If there's no search engine and you need a recipe or a pot, you visit cooking.com and they find you the best match on their site. And it goes beyond web companies. If there's no search engine and you need to buy coffee, you go to Starbucks.com, right? Leaders in every field had no reason to invent for search... it's not good for them.
In fact, most market leaders still have web sites, not web pages. A website is a place, a sticky collection/connection of web pages with a search field. A website is a place you want people to "check back often and see what's new" and where people are either in or out.
I've gotten a bunch of invitations to feature my RSS feed on other people's sites lately. At first, it feels a little weird... my content on your site. But then, once I get past issues re endorsement etc., it makes perfect sense. Because search and RSS have exploded the web. (Tip to David Weinberger, twice in one day).

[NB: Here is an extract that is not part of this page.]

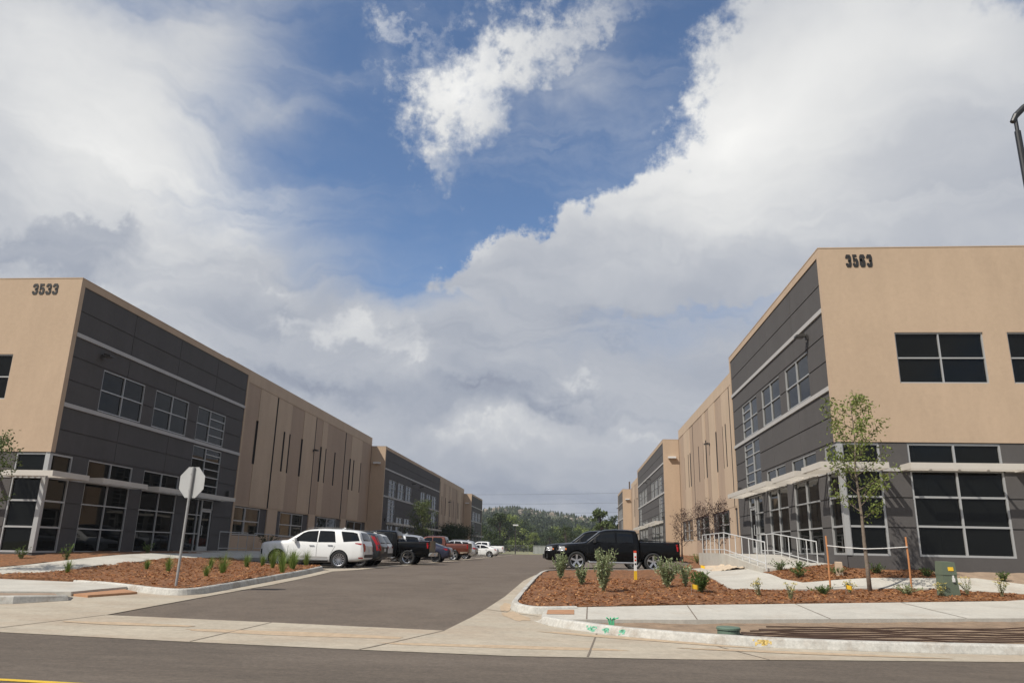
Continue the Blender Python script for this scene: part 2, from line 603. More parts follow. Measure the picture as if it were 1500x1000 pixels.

It's no longer an organic web filled with organisms or even a molecular one. It's atomic. Each page on its own, each RSS drip its own entity.
The punchline is that you can wish all you want, it's not going to make search go away.
Wishing is not much of a business strategy, and the realists among us will probably focus on three things:
1. Turn your website inside out as fast as you can. That means RSS everywhere--in and out. And it means encouraging your readers to flip the funnel.
2. Continue integrating your pages into your site, but prepared to do a better job of integrating your pages into the web.
3. Remember that every single page is now a landing page. "First time here?" is going to be answered yes more often than not in an atomic world.
What hasn't changed is an imperative to get active, explicit permission from one-time visitors to have an ongoing dialogue. A dialogue that is anticipated, personal and relevant, and that leads to turning those strangers into friends... so that one day, they become customers.